Copy exactly the lines from the first line of the records below through the line containing "(.50, .22, .03), rough=.6, var=.2)", including both, and nothing else.

====

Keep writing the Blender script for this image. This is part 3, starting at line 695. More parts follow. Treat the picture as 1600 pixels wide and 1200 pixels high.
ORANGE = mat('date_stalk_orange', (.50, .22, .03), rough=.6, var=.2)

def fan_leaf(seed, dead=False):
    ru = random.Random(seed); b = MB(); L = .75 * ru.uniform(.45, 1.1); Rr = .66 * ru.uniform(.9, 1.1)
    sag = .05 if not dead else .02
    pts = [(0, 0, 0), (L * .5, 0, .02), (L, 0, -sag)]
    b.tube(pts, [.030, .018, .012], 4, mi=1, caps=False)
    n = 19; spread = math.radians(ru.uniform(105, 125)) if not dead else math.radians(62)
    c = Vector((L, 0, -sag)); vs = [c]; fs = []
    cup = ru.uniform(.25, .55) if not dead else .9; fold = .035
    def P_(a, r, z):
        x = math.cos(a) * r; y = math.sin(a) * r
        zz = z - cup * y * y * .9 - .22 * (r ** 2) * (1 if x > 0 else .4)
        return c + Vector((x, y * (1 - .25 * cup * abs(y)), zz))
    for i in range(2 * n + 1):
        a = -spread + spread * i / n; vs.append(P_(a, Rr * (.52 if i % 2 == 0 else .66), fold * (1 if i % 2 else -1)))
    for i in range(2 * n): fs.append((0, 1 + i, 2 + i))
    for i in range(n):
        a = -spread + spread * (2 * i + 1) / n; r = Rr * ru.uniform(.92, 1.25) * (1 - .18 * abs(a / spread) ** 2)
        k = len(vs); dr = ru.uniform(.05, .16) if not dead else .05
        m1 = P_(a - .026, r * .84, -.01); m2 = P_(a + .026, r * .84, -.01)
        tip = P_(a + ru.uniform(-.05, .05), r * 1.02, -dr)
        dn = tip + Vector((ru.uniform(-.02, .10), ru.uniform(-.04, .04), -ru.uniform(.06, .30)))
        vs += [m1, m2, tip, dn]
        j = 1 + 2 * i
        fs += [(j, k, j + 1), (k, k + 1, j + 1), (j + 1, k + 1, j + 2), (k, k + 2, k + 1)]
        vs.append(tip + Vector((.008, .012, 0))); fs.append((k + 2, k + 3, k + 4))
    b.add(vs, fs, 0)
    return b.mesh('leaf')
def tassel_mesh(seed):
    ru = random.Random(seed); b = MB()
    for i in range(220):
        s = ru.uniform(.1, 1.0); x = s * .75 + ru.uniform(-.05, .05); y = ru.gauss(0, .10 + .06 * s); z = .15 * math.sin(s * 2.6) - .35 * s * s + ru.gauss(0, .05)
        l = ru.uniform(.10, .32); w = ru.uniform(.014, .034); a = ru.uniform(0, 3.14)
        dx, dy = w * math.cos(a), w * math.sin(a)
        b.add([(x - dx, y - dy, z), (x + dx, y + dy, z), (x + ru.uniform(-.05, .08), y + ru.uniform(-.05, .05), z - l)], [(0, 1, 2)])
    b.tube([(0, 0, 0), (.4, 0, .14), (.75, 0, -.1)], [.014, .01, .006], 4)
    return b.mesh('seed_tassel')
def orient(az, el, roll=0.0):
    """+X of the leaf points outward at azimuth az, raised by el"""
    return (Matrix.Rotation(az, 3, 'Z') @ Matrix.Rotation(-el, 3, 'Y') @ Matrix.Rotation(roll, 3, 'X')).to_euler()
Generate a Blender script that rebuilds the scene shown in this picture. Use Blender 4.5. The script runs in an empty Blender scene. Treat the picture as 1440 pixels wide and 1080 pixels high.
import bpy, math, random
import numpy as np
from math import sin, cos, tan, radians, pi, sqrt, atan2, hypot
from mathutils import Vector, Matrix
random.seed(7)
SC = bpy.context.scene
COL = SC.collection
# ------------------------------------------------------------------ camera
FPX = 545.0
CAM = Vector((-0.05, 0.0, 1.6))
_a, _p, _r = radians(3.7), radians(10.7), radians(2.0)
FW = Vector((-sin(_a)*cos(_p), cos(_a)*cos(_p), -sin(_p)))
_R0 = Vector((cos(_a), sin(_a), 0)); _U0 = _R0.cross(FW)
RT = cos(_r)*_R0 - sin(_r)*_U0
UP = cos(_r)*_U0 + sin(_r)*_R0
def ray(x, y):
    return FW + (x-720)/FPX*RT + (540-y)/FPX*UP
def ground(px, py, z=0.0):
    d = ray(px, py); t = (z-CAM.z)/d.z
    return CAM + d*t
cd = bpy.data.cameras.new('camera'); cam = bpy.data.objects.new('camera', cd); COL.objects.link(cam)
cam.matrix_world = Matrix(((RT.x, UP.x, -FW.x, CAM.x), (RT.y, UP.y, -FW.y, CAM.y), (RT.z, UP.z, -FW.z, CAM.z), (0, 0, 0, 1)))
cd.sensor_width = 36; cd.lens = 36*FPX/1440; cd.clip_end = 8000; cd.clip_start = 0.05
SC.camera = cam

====

■ Exercise result ■
Keep writing the Blender script for this image. This is part 3, starting at line 695. More parts follow. Treat the picture as 1600 pixels wide and 1200 pixels high.
ORANGE = mat('date_stalk_orange', (.50, .22, .03), rough=.6, var=.2)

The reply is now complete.